AVAILABLE DATA
▶

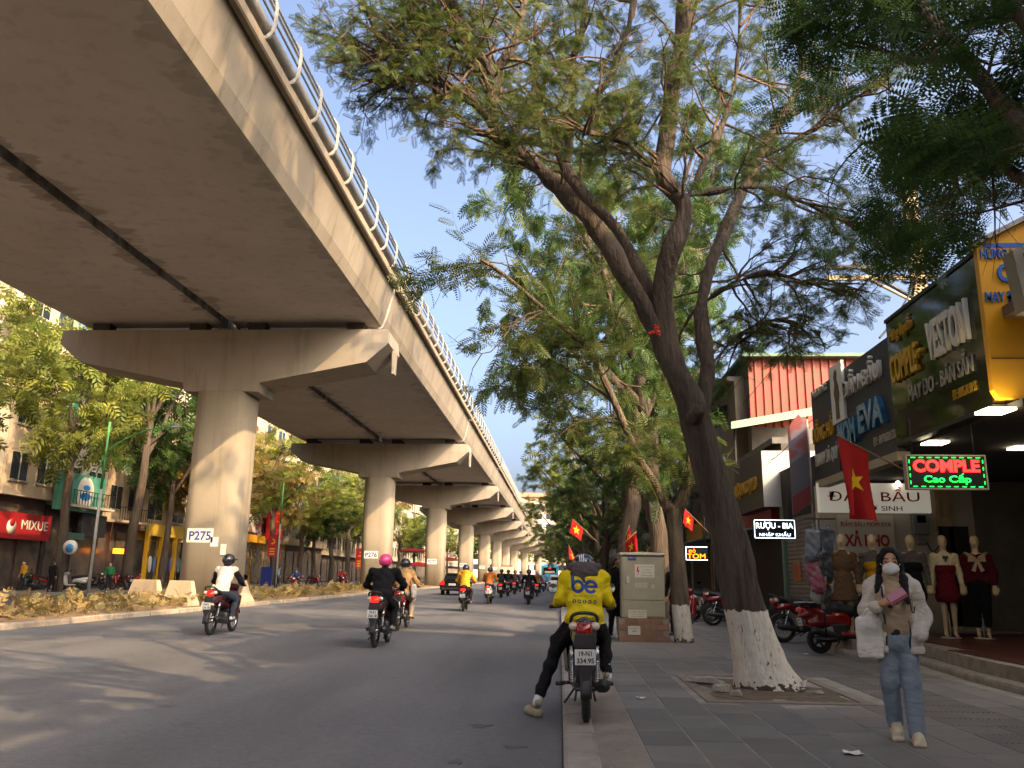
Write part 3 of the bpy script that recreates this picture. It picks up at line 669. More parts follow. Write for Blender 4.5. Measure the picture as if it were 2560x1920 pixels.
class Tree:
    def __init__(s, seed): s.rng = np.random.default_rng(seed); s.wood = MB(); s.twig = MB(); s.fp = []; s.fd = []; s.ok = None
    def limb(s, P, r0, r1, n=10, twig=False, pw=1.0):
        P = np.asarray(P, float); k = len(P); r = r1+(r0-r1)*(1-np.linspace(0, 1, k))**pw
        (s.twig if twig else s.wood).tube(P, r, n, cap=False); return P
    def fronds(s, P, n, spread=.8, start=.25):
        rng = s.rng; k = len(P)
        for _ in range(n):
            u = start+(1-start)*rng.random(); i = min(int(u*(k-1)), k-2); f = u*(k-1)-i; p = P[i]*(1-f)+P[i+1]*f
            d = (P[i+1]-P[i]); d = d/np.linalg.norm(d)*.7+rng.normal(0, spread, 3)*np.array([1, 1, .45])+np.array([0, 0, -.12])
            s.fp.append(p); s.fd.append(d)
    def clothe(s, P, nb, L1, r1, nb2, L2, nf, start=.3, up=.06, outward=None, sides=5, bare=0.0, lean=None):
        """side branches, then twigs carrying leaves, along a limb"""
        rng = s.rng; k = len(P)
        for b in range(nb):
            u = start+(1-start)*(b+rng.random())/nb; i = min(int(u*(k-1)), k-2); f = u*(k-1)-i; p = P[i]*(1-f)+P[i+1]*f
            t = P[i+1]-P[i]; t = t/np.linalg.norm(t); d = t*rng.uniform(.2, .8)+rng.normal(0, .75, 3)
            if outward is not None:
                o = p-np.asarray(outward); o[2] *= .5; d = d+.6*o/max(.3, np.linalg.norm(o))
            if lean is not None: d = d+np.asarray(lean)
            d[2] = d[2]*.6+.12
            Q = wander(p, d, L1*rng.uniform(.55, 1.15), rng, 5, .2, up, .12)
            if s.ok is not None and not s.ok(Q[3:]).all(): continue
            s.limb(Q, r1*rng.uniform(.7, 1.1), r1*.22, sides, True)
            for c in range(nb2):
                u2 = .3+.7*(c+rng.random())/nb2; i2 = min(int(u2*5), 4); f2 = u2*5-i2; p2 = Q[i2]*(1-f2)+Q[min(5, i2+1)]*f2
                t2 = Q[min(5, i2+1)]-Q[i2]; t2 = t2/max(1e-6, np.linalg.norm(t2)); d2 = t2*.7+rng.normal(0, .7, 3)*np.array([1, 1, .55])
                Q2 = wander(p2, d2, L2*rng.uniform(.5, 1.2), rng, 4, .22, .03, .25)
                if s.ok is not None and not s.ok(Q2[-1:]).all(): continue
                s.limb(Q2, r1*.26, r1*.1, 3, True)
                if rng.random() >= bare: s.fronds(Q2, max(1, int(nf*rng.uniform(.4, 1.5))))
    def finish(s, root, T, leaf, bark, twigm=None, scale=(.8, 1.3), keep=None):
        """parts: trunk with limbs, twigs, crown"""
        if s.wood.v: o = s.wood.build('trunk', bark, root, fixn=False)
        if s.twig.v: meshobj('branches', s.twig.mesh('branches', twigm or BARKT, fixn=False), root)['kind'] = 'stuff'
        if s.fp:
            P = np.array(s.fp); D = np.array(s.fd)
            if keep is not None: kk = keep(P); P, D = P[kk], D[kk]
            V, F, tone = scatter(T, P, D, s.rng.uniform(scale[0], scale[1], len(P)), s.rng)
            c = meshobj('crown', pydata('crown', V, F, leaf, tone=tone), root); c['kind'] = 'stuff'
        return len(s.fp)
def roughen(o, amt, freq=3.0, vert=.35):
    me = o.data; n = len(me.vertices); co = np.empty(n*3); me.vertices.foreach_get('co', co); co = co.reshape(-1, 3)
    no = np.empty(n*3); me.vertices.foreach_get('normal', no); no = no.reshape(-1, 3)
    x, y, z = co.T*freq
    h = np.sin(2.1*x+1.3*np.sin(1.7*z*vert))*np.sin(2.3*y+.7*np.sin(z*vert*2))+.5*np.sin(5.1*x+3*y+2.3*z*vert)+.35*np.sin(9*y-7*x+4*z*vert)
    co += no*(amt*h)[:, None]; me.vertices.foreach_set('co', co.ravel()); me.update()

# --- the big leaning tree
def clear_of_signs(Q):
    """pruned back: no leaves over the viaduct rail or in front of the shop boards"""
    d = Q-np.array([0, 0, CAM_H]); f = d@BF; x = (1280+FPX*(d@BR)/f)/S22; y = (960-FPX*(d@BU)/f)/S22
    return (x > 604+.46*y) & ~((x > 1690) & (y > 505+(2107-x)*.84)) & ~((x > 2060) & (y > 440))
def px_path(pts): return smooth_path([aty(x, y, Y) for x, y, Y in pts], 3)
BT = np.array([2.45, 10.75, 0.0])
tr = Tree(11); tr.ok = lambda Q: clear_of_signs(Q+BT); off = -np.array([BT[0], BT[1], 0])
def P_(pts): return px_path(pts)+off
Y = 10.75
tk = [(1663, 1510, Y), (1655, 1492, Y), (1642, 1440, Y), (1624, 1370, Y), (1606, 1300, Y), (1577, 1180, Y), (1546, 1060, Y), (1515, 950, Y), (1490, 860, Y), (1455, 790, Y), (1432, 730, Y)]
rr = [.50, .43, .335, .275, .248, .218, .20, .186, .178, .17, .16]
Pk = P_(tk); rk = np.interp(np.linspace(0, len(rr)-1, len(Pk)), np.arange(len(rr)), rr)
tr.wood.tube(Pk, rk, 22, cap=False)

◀

JOB
Leave out all pictures, then copy the remaining material exactly.

FINAL RESULT
Write part 3 of the bpy script that recreates this picture. It picks up at line 669. More parts follow. Write for Blender 4.5. Measure the picture as if it were 2560x1920 pixels.
class Tree:
    def __init__(s, seed): s.rng = np.random.default_rng(seed); s.wood = MB(); s.twig = MB(); s.fp = []; s.fd = []; s.ok = None
    def limb(s, P, r0, r1, n=10, twig=False, pw=1.0):
        P = np.asarray(P, float); k = len(P); r = r1+(r0-r1)*(1-np.linspace(0, 1, k))**pw
        (s.twig if twig else s.wood).tube(P, r, n, cap=False); return P
    def fronds(s, P, n, spread=.8, start=.25):
        rng = s.rng; k = len(P)
        for _ in range(n):
            u = start+(1-start)*rng.random(); i = min(int(u*(k-1)), k-2); f = u*(k-1)-i; p = P[i]*(1-f)+P[i+1]*f
            d = (P[i+1]-P[i]); d = d/np.linalg.norm(d)*.7+rng.normal(0, spread, 3)*np.array([1, 1, .45])+np.array([0, 0, -.12])
            s.fp.append(p); s.fd.append(d)
    def clothe(s, P, nb, L1, r1, nb2, L2, nf, start=.3, up=.06, outward=None, sides=5, bare=0.0, lean=None):
        """side branches, then twigs carrying leaves, along a limb"""
        rng = s.rng; k = len(P)
        for b in range(nb):
            u = start+(1-start)*(b+rng.random())/nb; i = min(int(u*(k-1)), k-2); f = u*(k-1)-i; p = P[i]*(1-f)+P[i+1]*f
            t = P[i+1]-P[i]; t = t/np.linalg.norm(t); d = t*rng.uniform(.2, .8)+rng.normal(0, .75, 3)
            if outward is not None:
                o = p-np.asarray(outward); o[2] *= .5; d = d+.6*o/max(.3, np.linalg.norm(o))
            if lean is not None: d = d+np.asarray(lean)
            d[2] = d[2]*.6+.12
            Q = wander(p, d, L1*rng.uniform(.55, 1.15), rng, 5, .2, up, .12)
            if s.ok is not None and not s.ok(Q[3:]).all(): continue
            s.limb(Q, r1*rng.uniform(.7, 1.1), r1*.22, sides, True)
            for c in range(nb2):
                u2 = .3+.7*(c+rng.random())/nb2; i2 = min(int(u2*5), 4); f2 = u2*5-i2; p2 = Q[i2]*(1-f2)+Q[min(5, i2+1)]*f2
                t2 = Q[min(5, i2+1)]-Q[i2]; t2 = t2/max(1e-6, np.linalg.norm(t2)); d2 = t2*.7+rng.normal(0, .7, 3)*np.array([1, 1, .55])
                Q2 = wander(p2, d2, L2*rng.uniform(.5, 1.2), rng, 4, .22, .03, .25)
                if s.ok is not None and not s.ok(Q2[-1:]).all(): continue
                s.limb(Q2, r1*.26, r1*.1, 3, True)
                if rng.random() >= bare: s.fronds(Q2, max(1, int(nf*rng.uniform(.4, 1.5))))
    def finish(s, root, T, leaf, bark, twigm=None, scale=(.8, 1.3), keep=None):
        """parts: trunk with limbs, twigs, crown"""
        if s.wood.v: o = s.wood.build('trunk', bark, root, fixn=False)
        if s.twig.v: meshobj('branches', s.twig.mesh('branches', twigm or BARKT, fixn=False), root)['kind'] = 'stuff'
        if s.fp:
            P = np.array(s.fp); D = np.array(s.fd)
            if keep is not None: kk = keep(P); P, D = P[kk], D[kk]
            V, F, tone = scatter(T, P, D, s.rng.uniform(scale[0], scale[1], len(P)), s.rng)
            c = meshobj('crown', pydata('crown', V, F, leaf, tone=tone), root); c['kind'] = 'stuff'
        return len(s.fp)
def roughen(o, amt, freq=3.0, vert=.35):
    me = o.data; n = len(me.vertices); co = np.empty(n*3); me.vertices.foreach_get('co', co); co = co.reshape(-1, 3)
    no = np.empty(n*3); me.vertices.foreach_get('normal', no); no = no.reshape(-1, 3)
    x, y, z = co.T*freq
    h = np.sin(2.1*x+1.3*np.sin(1.7*z*vert))*np.sin(2.3*y+.7*np.sin(z*vert*2))+.5*np.sin(5.1*x+3*y+2.3*z*vert)+.35*np.sin(9*y-7*x+4*z*vert)
    co += no*(amt*h)[:, None]; me.vertices.foreach_set('co', co.ravel()); me.update()

# --- the big leaning tree
def clear_of_signs(Q):
    """pruned back: no leaves over the viaduct rail or in front of the shop boards"""
    d = Q-np.array([0, 0, CAM_H]); f = d@BF; x = (1280+FPX*(d@BR)/f)/S22; y = (960-FPX*(d@BU)/f)/S22
    return (x > 604+.46*y) & ~((x > 1690) & (y > 505+(2107-x)*.84)) & ~((x > 2060) & (y > 440))
def px_path(pts): return smooth_path([aty(x, y, Y) for x, y, Y in pts], 3)
BT = np.array([2.45, 10.75, 0.0])
tr = Tree(11); tr.ok = lambda Q: clear_of_signs(Q+BT); off = -np.array([BT[0], BT[1], 0])
def P_(pts): return px_path(pts)+off
Y = 10.75
tk = [(1663, 1510, Y), (1655, 1492, Y), (1642, 1440, Y), (1624, 1370, Y), (1606, 1300, Y), (1577, 1180, Y), (1546, 1060, Y), (1515, 950, Y), (1490, 860, Y), (1455, 790, Y), (1432, 730, Y)]
rr = [.50, .43, .335, .275, .248, .218, .20, .186, .178, .17, .16]
Pk = P_(tk); rk = np.interp(np.linspace(0, len(rr)-1, len(Pk)), np.arange(len(rr)), rr)
tr.wood.tube(Pk, rk, 22, cap=False)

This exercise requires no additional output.